A Dragon's Garden

Dragon Tongue beans for a dragon-themed garden. (Photo by Emma Biggs)

Dragon Tongue beans for a dragon-themed garden. (Photo by Emma Biggs)

I LOVE IT when kids see things that adults don’t! I would never have thought of a dragon’s garden: It was Finn’s idea.

This week Emma spoke at Toronto Botanical Garden about making gardening fun for kids. Emma shared her favourite fun plants for kids—and one of those fun plants is a gorgeous bean called Dragon Tongue.

Then she talked about fun theme gardens including a tickling garden, a purple garden, and giant’s garden.

The next morning we had a note from Finn’s mom. Finn came to the talk—and Finn is stoked about gardening. Not only that: He plans to grow Dragon Tongue beans in a dragon-themed garden.

Emma and I were floored. What a fantastic idea!

So we scoured seed websites for dragon-themed plants. Here are ideas for kids who want a dragon-themed garden:

  • Dragon’s Egg cucumber

  • Purple Dragon carrot

  • Red Dragon arugula

  • Tongue of Fire bean

  • Snapdragon…and there are so many sizes and colours

  • Dragon’s Toe pepper

  • Green Dragon cucumber

  • Thai Dragon hot pepper

  • Blue Dragon dracocephalum

  • Flower Dragon watermelon

  • Black Dragon coleus

Litchi tomato for spiny skin!

Litchi tomato for spiny skin!

There are lots more plants with a dragon connection. Just ask kids—they can help us imagine what best fits here:

  • Toothy. (An agave looks pretty toothy to my imagination. Or, if you want to stretch things, dandelion comes from French—dent-de-lion—which means "lion's tooth.” I even found a daylily called ‘Snaggle Tooth.’)
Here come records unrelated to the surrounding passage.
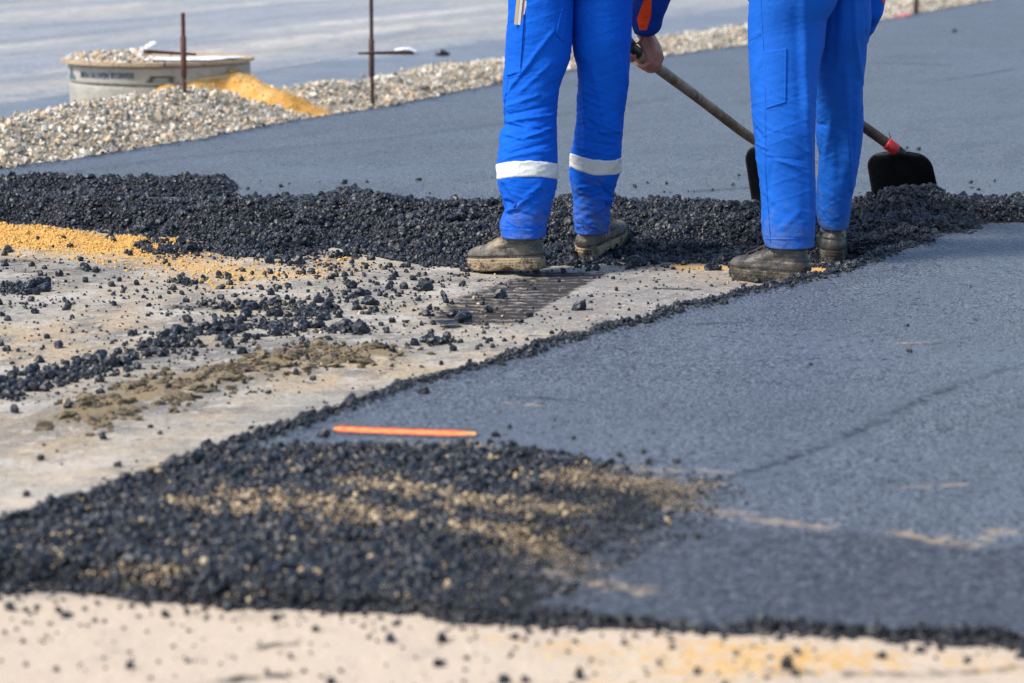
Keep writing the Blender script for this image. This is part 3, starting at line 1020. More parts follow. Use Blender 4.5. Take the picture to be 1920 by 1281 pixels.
# ------------------------------------------------------------------ trousers
def leg_rows(spec, Yf, ratio, creases=(), amp=1.0, seed=0, ncol=150, step=2.0, power=2.25):
    spec = np.array(spec, float)
    py = np.arange(spec[0, 0], spec[-1, 0] + .01, step)
    l, r = np.interp(py, spec[:, 0], spec[:, 1]), np.interp(py, spec[:, 0], spec[:, 2])
    Yc = np.interp(py, [p[0] for p in Yf], [p[1] for p in Yf])
    Pl, Pr = At(l, py, Yc), At(r, py, Yc)
    xc, hw, zc = (Pl[:, 0] + Pr[:, 0]) / 2, (Pr[:, 0] - Pl[:, 0]) / 2, (Pl[:, 2] + Pr[:, 2]) / 2
    rt = np.interp(py, [p[0] for p in ratio], [p[1] for p in ratio])
    hd = np.maximum(hw * rt, .06)
    ker = np.hanning(41); ker /= ker.sum()
    sm_ = lambda q: np.convolve(np.pad(q, 20, mode='edge'), ker, 'valid')
    Yc, hd = sm_(Yc), sm_(hd)
    ph = np.linspace(0, 2 * np.pi, ncol, endpoint=False)
    C, S_ = np.cos(ph), np.sin(ph)
    e = 2 / power
    cx, sy = np.sign(C) * np.abs(C) ** e, np.sign(S_) * np.abs(S_) ** e
    X = xc[:, None] + hw[:, None] * cx
    Yv = Yc[:, None] - hd[:, None] * sy
    Z = np.repeat(zc[:, None], ncol, 1)
    nx, ny = C / 1.0, -S_
    PXv, PYv = pix(np.stack([X, Yv, Z], -1))
    d = np.zeros_like(X)
    # generic cloth folds, stronger at knee and ankle
    aa = np.cumsum(np.concatenate([[0], np.full(ncol - 1, 2 * np.pi / ncol)])) * .085
    A = np.repeat(aa[None, :], len(py), 0)
    wv = np.interp(py, [spec[0, 0], 120, 200, 290, 330, 400, 450, 560], [.35, .35, .9, .9, .7, 1.0, .6, .6])[:, None]
    for k, (ang, L1, L2, h) in enumerate(((.45, .16, .020, .0048), (-.35, .15, .016, .0040), (.15, .10, .010, .0022))):
        c_, s_ = math.cos(ang), math.sin(ang)
        u1, u2 = (A * c_ + Z * s_) / L1, (-A * s_ + Z * c_) / L2
        n_ = n2(u1 + 9 * k + seed, u2 + .8 * n2(A * 12, Z * 12, seed + k), seed + k)
        d += amp * wv * h * ((1 - np.abs(2 * n_ - 1)) ** 1.5 - .45)
    d += amp * .006 * (fbm(A * 9 + seed, Z * 7, 3, seed + 9) - .5)
    seamfade = np.minimum(1, np.minimum(aa, aa[-1] - aa) / .03)[None, :]
    d *= seamfade
    front_w = np.clip(S_ + .25, 0, 1)[None, :] ** .5
    for (x0, y0, x1, y1, w, h) in creases:
        vx, vy = x1 - x0, y1 - y0
        L = math.hypot(vx, vy)
        t = ((PXv - x0) * vx + (PYv - y0) * vy) / (L * L)
        q = np.abs((PXv - x0) * vy - (PYv - y0) * vx) / L
        endf = sstep(-.12, .12, t) * sstep(1.12, .88, t)
        d += h * np.exp(-(q / w) ** 2) * endf * front_w
    X, Yv = X + d * nx[None, :], Yv + d * ny[None, :]
    return np.stack([X, Yv, Z], -1)


def leg_mesh(R, thick=.004, hem=True):
    """closed tube with a turned-up hem"""
    rings = [R[k] for k in range(len(R))]
    if hem:
        c = R[-1].mean(0)
        for k in range(4):   # rolled double hem: slight step above
            pass
        for dz, s in ((-.002, .99), (-.001, .955), (.02, .95), (.06, .92)):
            q = c + (R[-1] - c) * np.array([s, s, 1]); q = q + np.array([0, 0, dz]); rings.append(q)
    return loft(np.array(rings), True, False)


# ------------------------------------------------------------------ boots
def boot(L=.285, H=.15, seed=0, wide=1.0):
    """heel at the origin, toe along +x; returns upper, sole, laces"""
    zs = np.concatenate([np.linspace(.028, .055, 7), np.linspace(.06, .09, 12), np.linspace(.094, H, 12)])
    k = L / .285
    zf = [.026, .042, .052, .060, .066, .071, .075, .082, .092, .104, .117, H]
    xf = [.279, .283, .280, .271, .257, .237, .214, .197, .174, .150, .132, .122]
    zb, xb = [.026, .05, .075, .1, .12, H], [.004, -.003, .001, .009, .012, .006]
    zw, ww = [.026, .045, .06, .075, .09, .11, .13, H], [.046, .049, .048, .045, .042, .040, .040, .040]
    n = 72
    a = np.linspace(0, 2 * np.pi, n, endpoint=False)
    rings = []
    for z in zs:
        f, b, w = np.interp(z, zf, xf) * k, np.interp(z, zb, xb), np.interp(z, zw, ww) * wide
        c, h = (f + b) / 2, (f - b) / 2
        low = 1 - sstep(.05, .1, z)
        e = 2 / (2 + .7 * low)
        x = c + h * np.sign(np.cos(a)) * np.abs(np.cos(a)) ** e
        t = (x - b) / (f - b + 1e-9)
        prof = 1 + low * (.10 * np.exp(-((t - .72) / .16) ** 2) - .14 * np.exp(-((t - .38) / .16) ** 2) - .06 * np.exp(-((t - .02) / .12) ** 2))
        y = w * np.sign(np.sin(a)) * np.abs(np.sin(a)) ** e * prof
        rings.append(np.stack([x, y, np.full(n, z)], -1))
    R = np.array(rings)
    # worn leather: creases over the flex line and sag round the ankle
    nrm = R - R.mean(1, keepdims=True); nrm[..., 2] = 0
    nrm /= np.linalg.norm(nrm, axis=-1, keepdims=True) + 1e-9
    P = R + seed
    cre = (1 - np.abs(2 * n3(P * np.array([26, 14, 75]), seed) - 1)) ** 2
    wgt = np.exp(-((R[..., 0] - .17 * k) / .05) ** 2) + 1.0 * np.exp(-((R[..., 2] - .088) / .03) ** 2) * np.exp(-((R[..., 0] - .03) / .07) ** 2)
    d = -.0085 * cre * wgt + .004 * (fbm3(P * 22, 3, seed + 1) - .5)
    # heel counter seam and toe cap stitching stand proud
    zc_ = R[..., 2]
    seam = np.exp(-((R[..., 0] - (.085 + .25 * (zc_ - .03))) / .0035) ** 2) + .7 * np.exp(-((R[..., 0] - (.205 - .2 * (zc_ - .05)) * k) / .0035) ** 2)
    d += .0026 * seam
    d += .0035 * np.exp(-((zc_ - (H - .012)) / .010) ** 2) - .003 * np.exp(-((zc_ - (H - .028)) / .005) ** 2)
    R = R + nrm * d[..., None]
    inner = [R[-1].mean(0) + (R[-1] - R[-1].mean(0)) * np.array([s, s, 1]) + np.array([0, 0, dz]) for s, dz in ((.92, .002), (.85, -.004), (.8, -.03))]
    up = loft(np.concatenate([R, np.array(inner)]), True, True)
    # sole
    zs2 = [-.006, -.004, .002, .009, .0125, .015, .0175, .022, .0245, .028, .0305, .033]
    of = [-.004, .003, .0055, .0055, .005, .0035, .0055, .006, .0035, .0055, .0055, .001]
    R0 = R[0].copy()
    c0 = R0.mean(0)
    rr = []
    for z, o_ in zip(zs2, of):
        v = R0 - c0; v[:, 2] = 0
        vn = v / (np.linalg.norm(v, axis=1)[:, None])
        q = R0 + vn * (o_ + .001)
        tread = .0055 * (np.sin(np.arange(n) * 2 * np.pi / 4.5) > .1) * (z < .012)
        q = q - vn * tread[:, None]
        q = q + vn * (.003 * (fbm3(q * 45 + seed, 3, seed + 4) - .5))[:, None]
        q[:, 2] = z
        if z < .0115:   # arch notch in front of the heel block and a toe spring
            t = q[:, 0] / L
            q[:, 2] = z + (.010 - z * .8) * np.exp(-((t - .40) / .07) ** 2) + .010 * sstep(.82, 1.02, t)
        rr.append(q)
    so = loft(np.array(rr), True, True)
    seams = []
    for f_ in (lambda z: .080 + .30 * (z - .03), lambda z: (.212 - .35 * (z - .05)) * k, lambda z: .100 + .30 * (z - .03)):
        for sgn in (1, -1):
            path = []
            for row in R[1:26:2]:
                half = row[(row[:, 1] * sgn > 0)]
                m_ = np.argmin(np.abs(half[:, 0] - f_(row[0, 2])))
                if abs(half[m_, 0] - f_(row[0, 2])) < .006: path.append(half[m_] + np.array([0, -sgn * .0004, 0]))
            if len(path) > 3: seams.append(tube(path, .0011, 6))
    for zr in (3,):
        ring = R[zr]; c_ = ring.mean(0)
        seams.append(tube(np.concatenate([c_ + (ring - c_) * 1.006, (c_ + (ring[:2] - c_) * 1.006)]), .0013, 6, False))
    lace = []
    for i, t in enumerate((.0, .28, .56, .84)):
        z = .074 + t * .045
        x = np.interp(z, zf, xf) * k
        w = .022
        pts = [(x - .012, -w, z - .004), (x - .001, -w * .5, z + .003), (x + .003, 0, z + .004), (x - .001, w * .5, z + .003), (x - .012, w, z - .004)]
        lace.append(tube(pts, .0034, 8))
    # tongue edge
    lace.append(tube([(np.interp(z, zf, xf) * k + .001, .006, z + .004) for z in np.linspace(.074, H + .004, 9)], np.linspace(.003, .006, 9), 8))
    return up, so, join(lace), join(seams)


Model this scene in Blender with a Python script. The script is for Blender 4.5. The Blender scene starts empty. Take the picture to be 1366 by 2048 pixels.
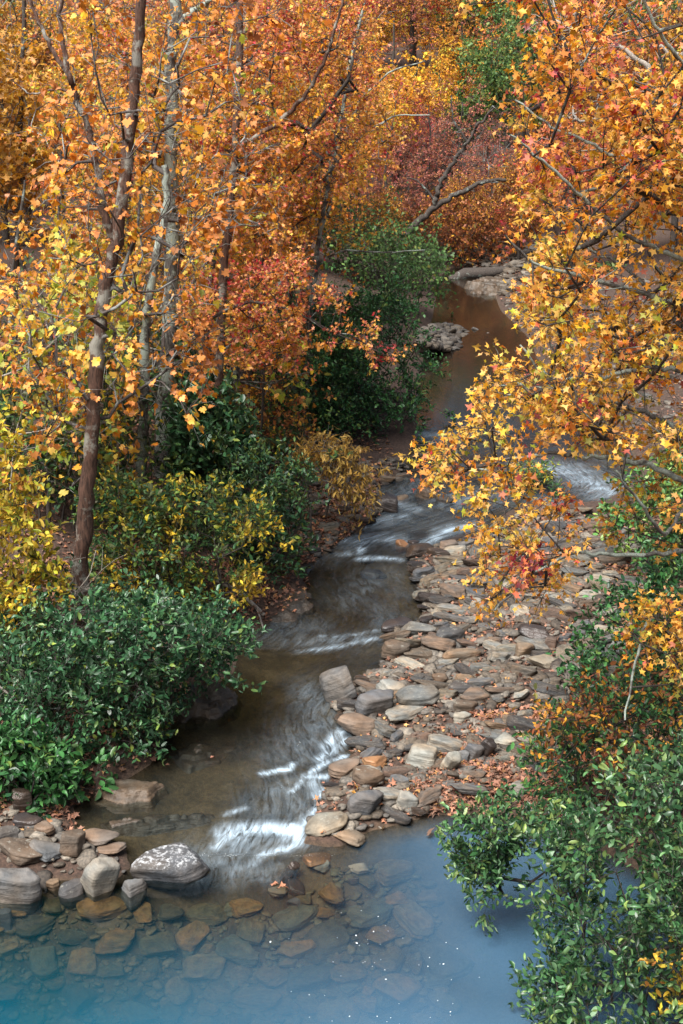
import bpy, math, random
import numpy as np
from mathutils import Vector, Matrix

random.seed(7)
RNG = np.random.default_rng(7)
scene = bpy.context.scene
COL = scene.collection

# ------------------------------------------------------------------ camera
CAM_H, PITCH, FPX = 8.0, math.radians(18.0), 2844.0     # photo is 1366 x 2048
cd = bpy.data.cameras.new('camera')
cam = bpy.data.objects.new('camera', cd); COL.objects.link(cam)
cam.location = (0, 0, CAM_H); cam.rotation_euler = (math.pi/2 - PITCH, 0, 0)
cd.sensor_fit = 'VERTICAL'; cd.sensor_height = 24.0; cd.lens = 24.0*FPX/2048
cd.clip_start = 0.1; cd.clip_end = 5000
scene.camera = cam
# ------------------------------------------------------------------ world, sun, exposure
SUN_EL, SUN_AZ = math.radians(58), math.radians(215)     # azimuth clockwise from +Y: behind the camera, a little left
world = bpy.data.worlds.new('World'); scene.world = world; world.use_nodes = True
wn = world.node_tree.nodes; wl = world.node_tree.links
bgn = wn['Background']; sky = wn.new('ShaderNodeTexSky'); sky.sky_type = 'NISHITA'
sky.sun_disc = False; sky.sun_elevation = SUN_EL; sky.sun_rotation = SUN_AZ
sky.air_density = 1.3; sky.dust_density = 4.0; sky.ozone_density = 1.0
wl.new(sky.outputs[0], bgn.inputs[0]); bgn.inputs[1].default_value = 0.056
sd_ = bpy.data.lights.new('sun', 'SUN'); sun = bpy.data.objects.new('sun', sd_); COL.objects.link(sun)
sd_.energy = 4.6; sd_.angle = math.radians(38); sd_.color = (1.0, 0.97, 0.93)
sdir = Vector((math.sin(SUN_AZ)*math.cos(SUN_EL), math.cos(SUN_AZ)*math.cos(SUN_EL), math.sin(SUN_EL)))
sun.rotation_euler = sdir.to_track_quat('Z', 'Y').to_euler()
scene.view_settings.view_transform = 'Standard'; scene.view_settings.look = 'None'
scene.view_settings.exposure = 1.1; scene.view_settings.gamma = 1.0
scene.render.engine = 'CYCLES'
cy = scene.cycles
cy.max_bounces = 6; cy.diffuse_bounces = 2; cy.glossy_bounces = 3; cy.transmission_bounces = 4
cy.transparent_max_bounces = 8; cy.caustics_reflective = False; cy.caustics_refractive = False
cy.sample_clamp_indirect = 6
try:
    cy.use_denoising = True; cy.denoiser = 'OPENIMAGEDENOISE'
except Exception:
    pass

# ------------------------------------------------------------------ pixel <-> world
SP, CP = math.sin(PITCH), math.cos(PITCH)
def ray(px, py):
    px = np.asarray(px, float); py = np.asarray(py, float)
    u = (px-683)/FPX; v = -(py-1024)/FPX
    return np.stack([u, CP + v*SP, -SP + v*CP], -1)
def at(px, py, Y):
    d = ray(px, py); t = np.asarray(Y, float)/d[..., 1]
    p = d*t[..., None] if d.ndim > 1 else d*t
    return p + np.array([0, 0, CAM_H])
WP_Y = [-20, 12.9, 13.35, 13.9, 15.4, 17.7, 18.0, 21.0, 22.8, 26.0, 26.6, 400]
WP_Z = [0, 0, 0.10, 0.20, 0.34, .40, .46, .54, .80, .93, 1.0, 1.0]
_yd = np.arange(-20, 400, .05); _zd = np.interp(_yd, WP_Y, WP_Z); _k = np.exp(-np.linspace(-2.5, 2.5, 25)**2/2); _zd = np.convolve(np.pad(_zd, 12, 'edge'), _k/_k.sum(), 'valid')
def zw(Y): return np.interp(Y, _yd, _zd)
def ground(px, py, f=zw):
    d = ray(px, py); d = np.atleast_2d(d)
    Y = np.full(len(d), 15.0)
    for _ in range(40):
        z = f(Y); Y = 0.5*Y + 0.5*np.clip((z-CAM_H)/np.minimum(d[:, 2], -1e-3)*d[:, 1], 5, 400)
    p = d*(Y/d[:, 1])[:, None] + np.array([0, 0, CAM_H])
    return p
def pxm(Y):    # photo pixels per metre at forward distance Y near the ground
    return FPX/(Y*CP + 2.0)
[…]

  • Long and pointy for the tail. (Corn? …I’ll let the kids brainstorm this one.)

  • Leathery or spiny for dragon-like skin. (I’m picturing citrus rind here; and Litchi Tomato would be perfect!)

  • Serpent-like shape. (I think snake gourds might work!)

  • Wings (How about a winged bean, angel wing begonia…or maybe something with winged seeds such as maple?)

When Emma and I created the talk, we sat down together to iron out key messages. Emma starts and finishes her talk by reminding adults that kids might not look at gardening the same way adults do….so let kids be creative. The dragon-themed garden is a beautiful affirmation of that message and a very moving reward for the time we put into building the talk!

Thank you Finn!

Finn, creator of the dragon’s garden. Thank you Finn!

Finn, creator of the dragon’s garden. Thank you Finn!